Indigenous Guatemalans honor victims of civil war

1 min 25Approximate reading time

Dozens of Indigenous Guatemalans paid tribute Saturday to the thousands of victims of the bloody civil war that tore the Central American country apart for more than 30 years.

One survivor of the 1960-1996 conflict, Diego Rivera, told AFP in the northwestern town of Nebaj that people were coming together to remember "those who gave their lives and blood" for peace.

Nebaj and the towns of Cotzal and Chajul form the so-called Ixil Triangle in the ethnic Mayan region, an area still haunted by dozens of wartime massacres, forced disappearances and executions of Indigenous people, mostly at the hands of the army.

For those crimes, later classified as genocide, a Guatemalan court in 2013 sentenced former dictator Efrain Rios Montt (1982-1983) to 80 years in prison -- a sentence later overturned on grounds that he had not been allowed an effective defense.

The retired general died in 2018, aged 91, as his retrial was going on.

Every February 25, Guatemala honors war victims on the date that, in 1999, a Truth Commission -- formally the Commission for Historical Clarification -- released its "Memory of Silence" report under UN auspices.

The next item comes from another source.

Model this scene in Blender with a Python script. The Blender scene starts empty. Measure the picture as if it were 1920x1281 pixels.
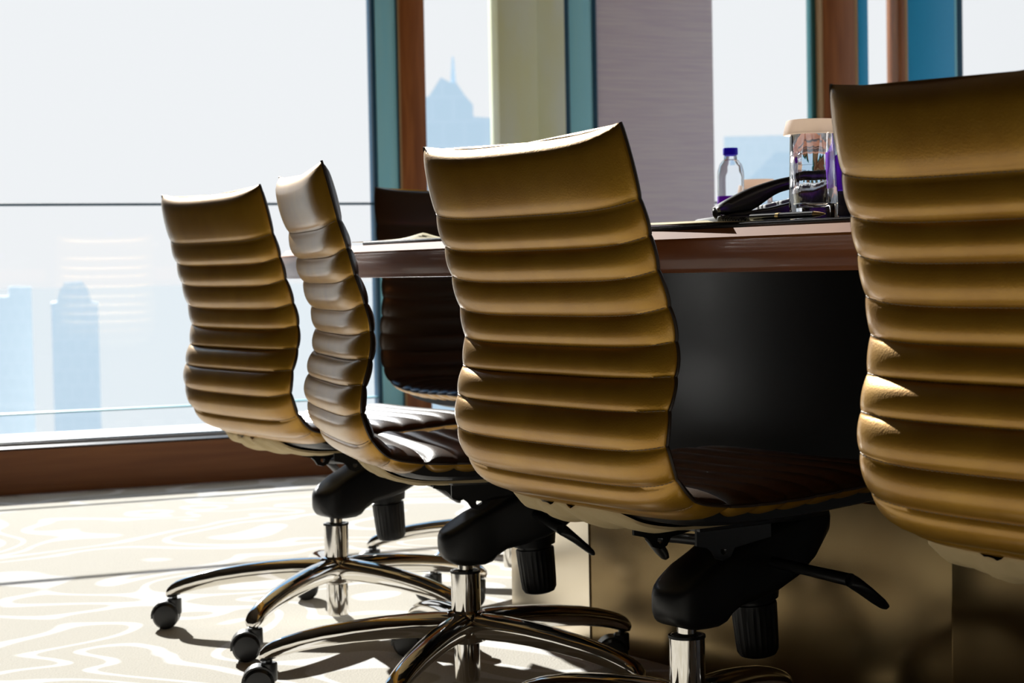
import bpy, bmesh, math, random
from math import sin, cos, pi, radians
from mathutils import Vector, Matrix

random.seed(7)
scene = bpy.context.scene
COL = scene.collection

# ------------------------------------------------------------------ view / camera
scene.view_settings.view_transform = 'Standard'
scene.view_settings.look = 'None'
scene.view_settings.gamma = 1.0
scene.view_settings.use_curve_mapping = False
scene.view_settings.exposure = 0.0

F_PX, CAM_H, PITCH, ROLL = 3435.134, 0.68, 0.03829, 0.01912


def make_camera():
    cd = bpy.data.cameras.new('camera')
    cd.sensor_fit = 'HORIZONTAL'
    cd.sensor_width = 36.0
    cd.lens = 36.0 * F_PX / 1920.0
    cd.clip_start = 0.05
    cd.clip_end = 40000
    o = bpy.data.objects.new('camera', cd)
    COL.objects.link(o)
    R = Vector((1, 0, 0))
    Fw = Vector((0, cos(PITCH), -sin(PITCH)))
    U = R.cross(Fw)
    R2 = R * cos(ROLL) - U * sin(ROLL)
    U2 = R * sin(ROLL) + U * cos(ROLL)
    m = Matrix((R2, U2, -Fw)).transposed().to_4x4()
    m.translation = Vector((0, 0, CAM_H))
    o.matrix_world = m
    scene.camera = o
    cd.dof.use_dof = True
    cd.dof.focus_distance = 2.35
    cd.dof.aperture_fstop = 11.0
    return o


CAM = make_camera()


def ray_at(u, v, depth):
    """world point seen at photo pixel (u, v) at the given distance in front of the camera (used for the far skyline)"""
    m = CAM.matrix_world.to_3x3()
    d = m @ Vector(((u - 960) / F_PX, -(v - 640.5) / F_PX, -1))
    return Vector((0, 0, CAM_H)) + d * (depth / d.y)


# ------------------------------------------------------------------ materials
def mat(name, color=(.5, .5, .5), rough=.5, metal=0.0, spec=.5, coat=0.0, coat_rough=.05):
    m = bpy.data.materials.new(name)
    m.use_nodes = True
    b = m.node_tree.nodes['Principled BSDF']
    b.inputs['Base Color'].default_value = (*color, 1)
    b.inputs['Roughness'].default_value = rough
    b.inputs['Metallic'].default_value = metal
    b.inputs['Specular IOR Level'].default_value = spec
    b.inputs['Coat Weight'].default_value = coat
    b.inputs['Coat Roughness'].default_value = coat_rough
    return m


def nodes(m):
    return m.node_tree.nodes, m.node_tree.links, m.node_tree.nodes['Principled BSDF']


def add_noise_color(m, c1, c2, scale=(1, 1, 1), nscale=5.0, detail=4.0, coord='Object', lo=.35, hi=.65, distort=0.0):
    N, L, B = nodes(m)
    tc = N.new('ShaderNodeTexCoord')
    mp = N.new('ShaderNodeMapping')
    mp.inputs['Scale'].default_value = scale
    nz = N.new('ShaderNodeTexNoise')
    nz.inputs['Scale'].default_value = nscale
    nz.inputs['Detail'].default_value = detail
    nz.inputs['Distortion'].default_value = distort
    rp = N.new('ShaderNodeValToRGB')
    rp.color_ramp.elements[0].position = lo
    rp.color_ramp.elements[0].color = (*c1, 1)
    rp.color_ramp.elements[1].position = hi
    rp.color_ramp.elements[1].color = (*c2, 1)
    L.new(tc.outputs[coord], mp.inputs['Vector'])
    L.new(mp.outputs['Vector'], nz.inputs['Vector'])
    L.new(nz.outputs['Fac'], rp.inputs['Fac'])
    L.new(rp.outputs['Color'], B.inputs['Base Color'])
    return rp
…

That document concluded that the war between the government and leftist guerrilla factions -- which ended in 1996 with the signing of a peace treaty -- led to more than 200,000 deaths and disappearances, the vast majority of them blamed on state security forces.

Rivera, a 68-year-old farmer, said relatives and victims of the conflict are unhappy with the current right-wing government of President Alejandro Giammattei, which they accuse of neglecting their requests for reparation.

"All the consequences of this conflict continue to mark our lives," said 48-year-old Juana Baca, part of a group of Indigenous women.

In Nebaj, a huge banner was unfurled reading "Never again -- rivers of blood in Guatemala" -- a protest against the candidacy in June presidential elections of former deputy Zury Rios, a daughter of Rios Montt.

Victims' groups also filed legal complaints Friday against her candidacy, citing a constitutional prohibition against political participation by relatives of any coup leader.

That ban kept Zury Rios out of the 2019 presidential election, but the electoral court has allowed her current candidacy.

About 40 percent of Guatemalans are Indigenous, and in many rural areas, members of the ethnic Maya group are often the majority.